Toutefois, de nombreux maires – notamment ceux de Nice, Menton, Fréjus, Mandelieu-la-Napoule, ou encore de Sisco en Haute-Corse, de Leucate (Aude) ou du Touquet (Pas-de-Calais) – ont fait savoir que leurs arrêtés demeuraient en vigueur.
Une prise de position symbolique puisque ceux-ci ont une durée d'application limitée à fin août, mi-septembre, selon les cas, et que les verbalisations ont été rares.
"Tous ces arrêtés, s'ils sont maintenus, vont être attaqués", a averti samedi Me Patrice Spinosi, avocat de la Ligue des droits de l'Homme qui avait saisi le Conseil d'État. "La LDH a d'ores et déjà prévu de demander le retrait de ces différents arrêtés" qui "ne sont pas conformes aux libertés fondamentales". "J'ai du mal à comprendre comment des hommes politiques continuent à argumenter sur une polémique qui n'a plus lieu d'être", a-t-il ajouté.
La décision du Conseil d'État "n'épuise pas le débat qui s'est ouvert"
Le Premier ministre, Manuel Valls, estime que la décision du Conseil d'État "n'épuise pas le débat qui s'est ouvert" sur cette question. "Rester silencieux, comme par le passé, c'est un petit renoncement. Une démission de plus", a-t-il dit sur sa page Facebook, au moment où le ministre de l'Intérieur, Bernard Cazeneuve, prônait "l'apaisement".

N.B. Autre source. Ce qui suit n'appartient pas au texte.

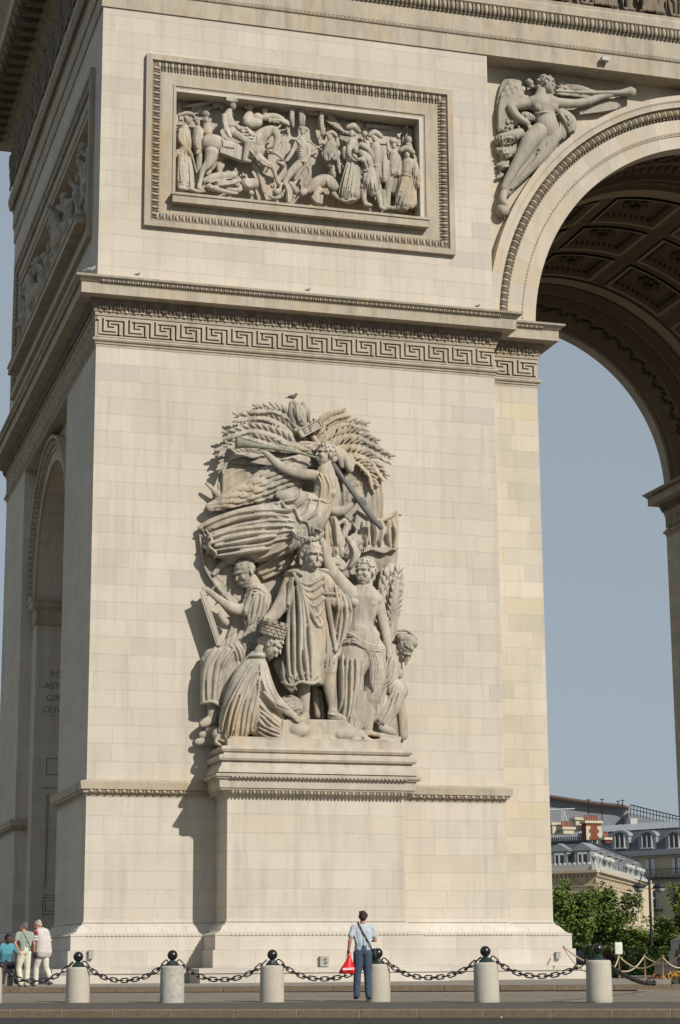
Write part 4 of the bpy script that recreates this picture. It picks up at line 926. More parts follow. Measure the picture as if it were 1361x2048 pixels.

À Nice, la mairie a fait savoir que les femmes portant un burkini "continueront d'être verbalisées", tant que l'arrêté n'est pas invalidé.
Le maire FN de Fréjus, David Rachline, soutient que son arrêté reste "valable", jusqu'au 12 septembre, n'étant sous le coup d'"aucune procédure".
Le député-maire LR du Touquet, Daniel Fasquelle, juge que son arrêté visant à "assurer la sécurité sur la plage" n'a été que "partiellement invalidé" par la décision du Conseil d'État et "continuera de s'appliquer".
Le député-maire LR de Menton a affirmé à l'AFP qu'il maintenait son arrêté, qui s'applique jusqu'au 31 août, et que la situation "extrêmement tendue" dans sa ville frontalière avec l'Italie "doit être prise en compte".
Quelques maires changent d’avis
En revanche, d’autres maires ont décidé de retirer leur arrêté. C’est le cas du maire d'Eze, une petite commune des Alpes-Maritimes, Stéphane Cherki (DVD) qui a annoncé l’annulation de son arrêté "par respect du Conseil d'État", précisant qu'aucune femme en burkini n'avait été verbalisée dans sa commune.
Le maire DVD de Cagnano (Haute-Corse) Albert Mattei va lui aussi retirer l'arrêté qu'il avait pris au lendemain de celui de Sisco.
"J'avais peut-être été un peu vite car, personnellement, j'ai fait cet arrêté pour défendre la liberté des femmes, mais on constate que beaucoup de gens demandent à pouvoir le porter", a-t-il dit à l'AFP. "Je ne vais pas restreindre les libertés individuelles, sinon on va finir par prendre un arrêté anti-seins nus ou autres. Et enfin, ça ne gêne pas grand monde" a-t-il affirmé.
Sur le littoral azuréen, Antibes est la seule grande commune à ne pas avoir pris de mesure d'interdiction. Le député-maire LR, Jean Leonetti, proche d'Alain Juppé, avait affirmé que ces arrêtés étaient "faciles à prendre mais très difficiles à mettre en œuvre".
Dans ce débat, les deux principaux candidats à la primaire de la droite ont défendu des lignes divergentes, l'ancien président Nicolas Sarkozy appelant à une interdiction du burkini, tandis que l'ex-Premier ministre Alain Juppé se dit opposé à "une loi de circonstance".